Early voting numbers up in Scioto County


By Tom Corrigan



With a half hour to go before polls closed for early voting at 2 p.m. Monday afternoon, Scioto County Board of Elections Director Julia Gearheart stated there was a line of voters stretched across the lobby of the courthouse near the board of elections office in downtown Portsmouth.

As of 1:30 p.m., Gearheart added the grand total of early voters had reached 6,842. That number included ballots mailed in locally as well as those coming from military members and other registered voters currently overseas. She reported 2,704 voters, what she described as a much larger number than usual, had turned up in person to vote Monday with that half-hour still to go.

“There is no doubt we are much busier than usual,” Gearheart said. “This is more comparable to a presidential election.”

As most probably know, the current election is considered a midterm election, halfway through the current president’s term in office. Gearheart said she expected the high levels of voter participation to continue through election day today (Tuesday). Polls open at 6:30 a.m. and close at 7:30 p.m. The first results will include all absentee ballots and must be available according to Gearheart by 7:45 p.m. tomorrow.

Gearheart said she believes the stronger than normal turnout locally is due to some empty seats such as the state representative position being vacated by Dr. Terry Johnson, who was term limited out of office. Either Republican candidate Brian Baldridge or Democratic candidate Adrienne Buckler will succeed him as a representative for the 90th district which includes all of Scioto County.

The local heads of the two major political parties did not respond to requests for comment.

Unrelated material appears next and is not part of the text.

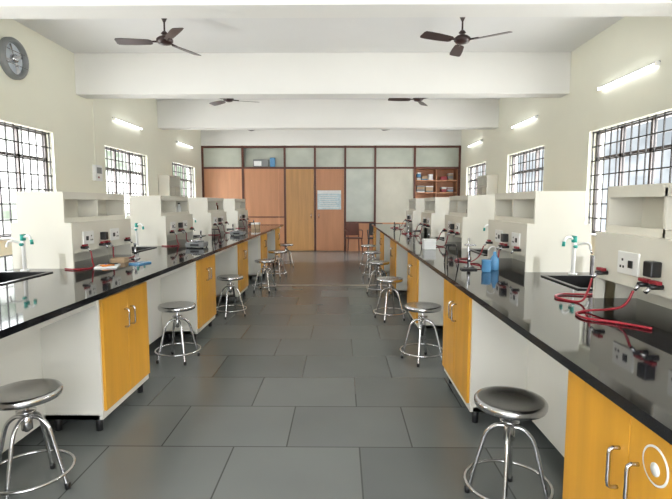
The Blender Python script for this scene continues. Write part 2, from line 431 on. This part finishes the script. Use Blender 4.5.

While Gearheart talked about open local races, other news media from around the state all were reporting large voter turnouts. According to various reports, early voting numbers were up markedly in Cuyahoga County, which includes Cleveland, and Franklin County, which encompasses Columbus, as well as many other counties in Ohio.

As of press time, state voting officials did not reply to the requests for statewide early voter numbers.

According to the state elections website, state law offers all registered Ohio voters the opportunity to vote early by requesting an absentee ballot at their local county board of elections or early voting center as designated by the county.